Monday, March 13, 2006

Jim Anderton: European agriculture reforms have not gone far enough

The Minister of Agriculture responds to Mark Peart's comment last week

Mark Peart completely misses the point by asserting I "waxed lyrical" about European agriculture reforms. New Zealand's position - and mine - is that while some progress has been made, further progress, in the form of a level international trade environment, is urgently needed.

When addressing nearly 1000 British farmers on the subject of agricultural subsidies, it would be misguided to go in all guns blazing. The point made was that while some progress was apparent - the only point Peart picked up on - further progress should be a priority. What I then said is far more relevant both to European and New Zealand farmers, and ultimately all New Zealanders.

In the absence of subsidies, New Zealand agriculture is performing better now than it ever has. While the process of adjustment was not easy, today sheep farming is highly profitable, producing more sheep meat of a higher quality than ever before because our industry is market-led. In Europe, despite progress, subsidies remain.

New Zealand's position is that it is only fair for the global trading environment to allow others to make best use of their own competitive advantages - just as we expect to.

If the international trading field was even, our producers would be able to connect directly with customers around the world, and respond to market demand that was not distorted.

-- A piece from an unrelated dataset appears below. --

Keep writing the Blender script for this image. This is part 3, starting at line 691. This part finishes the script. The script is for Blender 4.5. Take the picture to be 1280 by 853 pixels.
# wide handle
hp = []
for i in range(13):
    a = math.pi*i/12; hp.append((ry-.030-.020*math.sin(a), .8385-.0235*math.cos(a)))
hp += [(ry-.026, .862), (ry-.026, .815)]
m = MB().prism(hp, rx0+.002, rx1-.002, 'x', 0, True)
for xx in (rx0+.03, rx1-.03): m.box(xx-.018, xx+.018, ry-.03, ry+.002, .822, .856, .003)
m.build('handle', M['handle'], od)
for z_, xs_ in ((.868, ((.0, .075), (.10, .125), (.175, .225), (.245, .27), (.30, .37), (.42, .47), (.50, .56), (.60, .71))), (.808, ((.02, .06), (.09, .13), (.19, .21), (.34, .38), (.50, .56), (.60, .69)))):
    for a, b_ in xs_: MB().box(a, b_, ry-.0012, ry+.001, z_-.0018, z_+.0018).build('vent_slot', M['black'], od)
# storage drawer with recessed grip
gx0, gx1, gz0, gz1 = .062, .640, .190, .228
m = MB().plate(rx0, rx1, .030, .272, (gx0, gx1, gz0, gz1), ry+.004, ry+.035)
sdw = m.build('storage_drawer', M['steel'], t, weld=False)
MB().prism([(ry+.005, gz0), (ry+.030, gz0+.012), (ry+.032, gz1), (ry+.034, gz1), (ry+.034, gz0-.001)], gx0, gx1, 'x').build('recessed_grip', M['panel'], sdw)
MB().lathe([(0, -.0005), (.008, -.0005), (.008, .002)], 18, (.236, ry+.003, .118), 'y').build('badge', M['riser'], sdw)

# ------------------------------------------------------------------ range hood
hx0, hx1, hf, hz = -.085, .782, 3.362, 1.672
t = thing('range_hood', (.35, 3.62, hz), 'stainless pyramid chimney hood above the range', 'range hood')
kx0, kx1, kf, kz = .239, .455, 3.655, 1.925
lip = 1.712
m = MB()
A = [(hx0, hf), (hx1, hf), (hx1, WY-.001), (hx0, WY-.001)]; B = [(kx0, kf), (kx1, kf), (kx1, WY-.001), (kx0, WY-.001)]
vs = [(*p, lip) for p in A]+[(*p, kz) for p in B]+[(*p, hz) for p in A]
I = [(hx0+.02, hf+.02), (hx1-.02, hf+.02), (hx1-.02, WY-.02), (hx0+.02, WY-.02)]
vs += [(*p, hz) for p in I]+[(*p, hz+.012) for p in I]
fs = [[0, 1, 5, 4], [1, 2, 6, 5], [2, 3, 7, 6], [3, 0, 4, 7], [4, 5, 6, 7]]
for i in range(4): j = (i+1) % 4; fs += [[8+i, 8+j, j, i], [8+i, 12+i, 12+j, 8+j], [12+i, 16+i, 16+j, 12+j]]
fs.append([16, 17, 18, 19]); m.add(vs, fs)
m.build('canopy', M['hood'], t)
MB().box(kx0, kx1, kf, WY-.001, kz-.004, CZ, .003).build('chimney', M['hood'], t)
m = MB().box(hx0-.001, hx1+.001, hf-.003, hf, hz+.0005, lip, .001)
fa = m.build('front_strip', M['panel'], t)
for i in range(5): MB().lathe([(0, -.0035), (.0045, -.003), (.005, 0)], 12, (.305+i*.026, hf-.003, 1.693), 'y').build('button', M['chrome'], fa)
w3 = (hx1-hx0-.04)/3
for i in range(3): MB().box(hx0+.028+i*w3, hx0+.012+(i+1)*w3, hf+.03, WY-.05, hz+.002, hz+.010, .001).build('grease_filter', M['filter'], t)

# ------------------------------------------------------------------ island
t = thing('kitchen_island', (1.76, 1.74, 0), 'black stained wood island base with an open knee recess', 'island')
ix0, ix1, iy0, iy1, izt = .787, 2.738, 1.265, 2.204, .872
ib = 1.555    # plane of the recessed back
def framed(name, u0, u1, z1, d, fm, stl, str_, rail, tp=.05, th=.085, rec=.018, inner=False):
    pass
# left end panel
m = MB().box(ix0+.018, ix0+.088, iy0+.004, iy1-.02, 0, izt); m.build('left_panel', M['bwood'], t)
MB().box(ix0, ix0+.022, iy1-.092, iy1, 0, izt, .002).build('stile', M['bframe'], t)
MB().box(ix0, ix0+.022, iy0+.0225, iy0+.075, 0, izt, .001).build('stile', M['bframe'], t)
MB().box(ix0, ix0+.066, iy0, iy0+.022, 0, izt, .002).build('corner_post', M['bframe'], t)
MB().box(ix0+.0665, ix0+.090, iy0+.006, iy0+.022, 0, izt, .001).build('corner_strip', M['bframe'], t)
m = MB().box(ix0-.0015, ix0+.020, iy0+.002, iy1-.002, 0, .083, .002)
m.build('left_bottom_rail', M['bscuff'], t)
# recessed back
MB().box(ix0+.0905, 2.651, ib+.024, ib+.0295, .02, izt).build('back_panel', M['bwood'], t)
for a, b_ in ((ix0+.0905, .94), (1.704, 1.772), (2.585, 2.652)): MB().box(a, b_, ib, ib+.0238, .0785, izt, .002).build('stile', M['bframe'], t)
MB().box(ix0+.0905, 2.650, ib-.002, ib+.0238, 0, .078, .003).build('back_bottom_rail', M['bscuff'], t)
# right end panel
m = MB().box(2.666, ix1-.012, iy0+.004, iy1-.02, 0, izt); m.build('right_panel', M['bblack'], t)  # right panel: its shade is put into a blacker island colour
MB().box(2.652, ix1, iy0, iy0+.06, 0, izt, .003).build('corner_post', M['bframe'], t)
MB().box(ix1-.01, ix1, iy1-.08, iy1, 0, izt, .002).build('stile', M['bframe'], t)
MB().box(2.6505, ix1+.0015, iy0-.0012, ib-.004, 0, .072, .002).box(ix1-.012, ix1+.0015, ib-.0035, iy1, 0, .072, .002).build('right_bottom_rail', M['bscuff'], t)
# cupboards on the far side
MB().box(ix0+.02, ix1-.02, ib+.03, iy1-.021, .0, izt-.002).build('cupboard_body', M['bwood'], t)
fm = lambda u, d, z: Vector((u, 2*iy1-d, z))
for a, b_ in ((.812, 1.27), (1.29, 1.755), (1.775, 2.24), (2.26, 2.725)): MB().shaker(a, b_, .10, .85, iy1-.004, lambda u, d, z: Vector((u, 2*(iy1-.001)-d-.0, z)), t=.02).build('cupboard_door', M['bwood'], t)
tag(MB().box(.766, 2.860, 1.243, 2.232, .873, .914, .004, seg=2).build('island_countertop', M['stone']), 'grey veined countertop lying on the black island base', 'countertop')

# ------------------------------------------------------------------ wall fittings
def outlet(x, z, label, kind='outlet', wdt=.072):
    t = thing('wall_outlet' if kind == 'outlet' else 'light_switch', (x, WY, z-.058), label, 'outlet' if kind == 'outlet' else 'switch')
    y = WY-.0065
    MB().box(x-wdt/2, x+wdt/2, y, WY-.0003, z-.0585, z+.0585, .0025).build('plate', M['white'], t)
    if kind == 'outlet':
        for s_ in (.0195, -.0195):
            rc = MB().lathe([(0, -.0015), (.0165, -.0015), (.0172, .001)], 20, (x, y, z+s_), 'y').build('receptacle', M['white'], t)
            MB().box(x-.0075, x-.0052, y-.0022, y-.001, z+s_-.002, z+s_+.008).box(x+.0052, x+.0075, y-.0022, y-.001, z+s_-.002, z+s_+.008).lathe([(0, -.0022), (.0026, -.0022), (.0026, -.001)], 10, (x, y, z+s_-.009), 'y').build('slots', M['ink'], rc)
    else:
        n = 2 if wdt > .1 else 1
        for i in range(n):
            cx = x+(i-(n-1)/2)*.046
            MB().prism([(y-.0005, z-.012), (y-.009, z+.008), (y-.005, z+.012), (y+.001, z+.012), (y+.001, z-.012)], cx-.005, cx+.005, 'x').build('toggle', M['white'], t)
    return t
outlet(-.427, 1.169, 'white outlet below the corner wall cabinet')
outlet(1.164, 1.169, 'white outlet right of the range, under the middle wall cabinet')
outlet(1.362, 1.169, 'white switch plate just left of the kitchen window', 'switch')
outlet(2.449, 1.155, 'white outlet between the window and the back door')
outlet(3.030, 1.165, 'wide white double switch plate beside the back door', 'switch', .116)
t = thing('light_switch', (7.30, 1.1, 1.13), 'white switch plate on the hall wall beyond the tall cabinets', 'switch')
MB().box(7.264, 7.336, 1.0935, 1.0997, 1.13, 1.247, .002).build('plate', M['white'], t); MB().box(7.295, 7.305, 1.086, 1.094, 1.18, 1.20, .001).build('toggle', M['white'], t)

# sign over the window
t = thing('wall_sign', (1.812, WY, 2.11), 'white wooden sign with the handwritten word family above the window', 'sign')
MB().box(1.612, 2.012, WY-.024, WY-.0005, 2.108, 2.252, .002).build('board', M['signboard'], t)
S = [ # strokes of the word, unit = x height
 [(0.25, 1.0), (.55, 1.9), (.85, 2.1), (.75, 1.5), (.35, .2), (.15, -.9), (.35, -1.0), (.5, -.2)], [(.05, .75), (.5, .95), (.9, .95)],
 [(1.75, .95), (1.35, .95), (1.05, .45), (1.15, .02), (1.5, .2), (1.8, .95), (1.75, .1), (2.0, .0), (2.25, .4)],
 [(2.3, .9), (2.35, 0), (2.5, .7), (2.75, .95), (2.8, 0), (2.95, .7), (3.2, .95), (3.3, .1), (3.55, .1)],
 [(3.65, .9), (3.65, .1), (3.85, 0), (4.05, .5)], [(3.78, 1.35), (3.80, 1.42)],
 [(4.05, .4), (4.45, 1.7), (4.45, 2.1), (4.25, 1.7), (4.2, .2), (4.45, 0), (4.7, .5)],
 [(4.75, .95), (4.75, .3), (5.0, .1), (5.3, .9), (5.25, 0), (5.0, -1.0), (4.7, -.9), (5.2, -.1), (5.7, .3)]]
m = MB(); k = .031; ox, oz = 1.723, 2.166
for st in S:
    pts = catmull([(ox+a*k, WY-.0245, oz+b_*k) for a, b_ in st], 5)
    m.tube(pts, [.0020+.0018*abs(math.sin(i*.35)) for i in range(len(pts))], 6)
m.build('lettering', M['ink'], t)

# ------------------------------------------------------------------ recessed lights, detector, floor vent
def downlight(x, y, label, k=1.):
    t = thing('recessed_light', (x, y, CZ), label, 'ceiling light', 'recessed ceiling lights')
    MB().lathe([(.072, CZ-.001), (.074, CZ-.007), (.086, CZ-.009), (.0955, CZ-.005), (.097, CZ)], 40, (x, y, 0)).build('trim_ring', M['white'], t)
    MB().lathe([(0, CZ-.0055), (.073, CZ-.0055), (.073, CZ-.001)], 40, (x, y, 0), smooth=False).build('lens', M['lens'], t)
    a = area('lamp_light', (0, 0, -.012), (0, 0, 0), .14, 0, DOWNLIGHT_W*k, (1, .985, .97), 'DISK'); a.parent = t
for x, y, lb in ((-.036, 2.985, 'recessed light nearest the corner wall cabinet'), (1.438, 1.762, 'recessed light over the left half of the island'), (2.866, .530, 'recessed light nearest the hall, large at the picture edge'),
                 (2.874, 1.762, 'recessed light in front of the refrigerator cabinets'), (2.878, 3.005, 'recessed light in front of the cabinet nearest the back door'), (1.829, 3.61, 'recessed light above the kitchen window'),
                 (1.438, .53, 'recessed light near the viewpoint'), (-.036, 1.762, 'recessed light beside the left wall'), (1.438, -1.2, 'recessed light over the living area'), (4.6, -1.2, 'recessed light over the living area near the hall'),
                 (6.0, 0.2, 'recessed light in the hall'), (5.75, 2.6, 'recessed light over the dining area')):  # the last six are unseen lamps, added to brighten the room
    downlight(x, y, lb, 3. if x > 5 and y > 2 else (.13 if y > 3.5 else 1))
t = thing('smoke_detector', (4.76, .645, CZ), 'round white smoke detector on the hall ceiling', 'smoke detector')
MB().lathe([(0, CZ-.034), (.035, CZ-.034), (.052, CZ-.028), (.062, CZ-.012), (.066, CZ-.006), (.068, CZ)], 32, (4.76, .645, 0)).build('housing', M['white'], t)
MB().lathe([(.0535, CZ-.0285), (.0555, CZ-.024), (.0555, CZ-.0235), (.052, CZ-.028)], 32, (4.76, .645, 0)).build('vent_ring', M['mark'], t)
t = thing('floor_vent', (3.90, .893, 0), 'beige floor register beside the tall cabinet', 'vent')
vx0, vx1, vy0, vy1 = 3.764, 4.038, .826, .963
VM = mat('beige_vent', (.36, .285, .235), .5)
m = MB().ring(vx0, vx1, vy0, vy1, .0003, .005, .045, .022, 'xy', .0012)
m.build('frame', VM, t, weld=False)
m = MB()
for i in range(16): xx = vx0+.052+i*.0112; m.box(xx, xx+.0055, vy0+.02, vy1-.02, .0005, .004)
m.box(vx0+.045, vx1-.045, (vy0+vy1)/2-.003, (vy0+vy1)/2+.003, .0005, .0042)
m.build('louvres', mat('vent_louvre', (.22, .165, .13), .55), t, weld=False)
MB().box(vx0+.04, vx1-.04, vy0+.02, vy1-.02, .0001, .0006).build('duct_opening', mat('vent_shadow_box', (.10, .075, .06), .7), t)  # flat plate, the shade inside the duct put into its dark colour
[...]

Those distortions include a 600 per cent duty on New Zealand beef imports to Norway, while Japan charges a 360 per cent duty on New Zealand butter.

It is nearly impossible to quantify the losses to New Zealand of such policies because of the range of markets and products affected. Removing these obstacles would allow customers to enjoy a wider range of products of varying prices and attributes.

It is noteworthy that EU Agriculture Commissioner Mariann Fischer Boel chose to visit New Zealand to see for herself how our agriculture industry performs so well.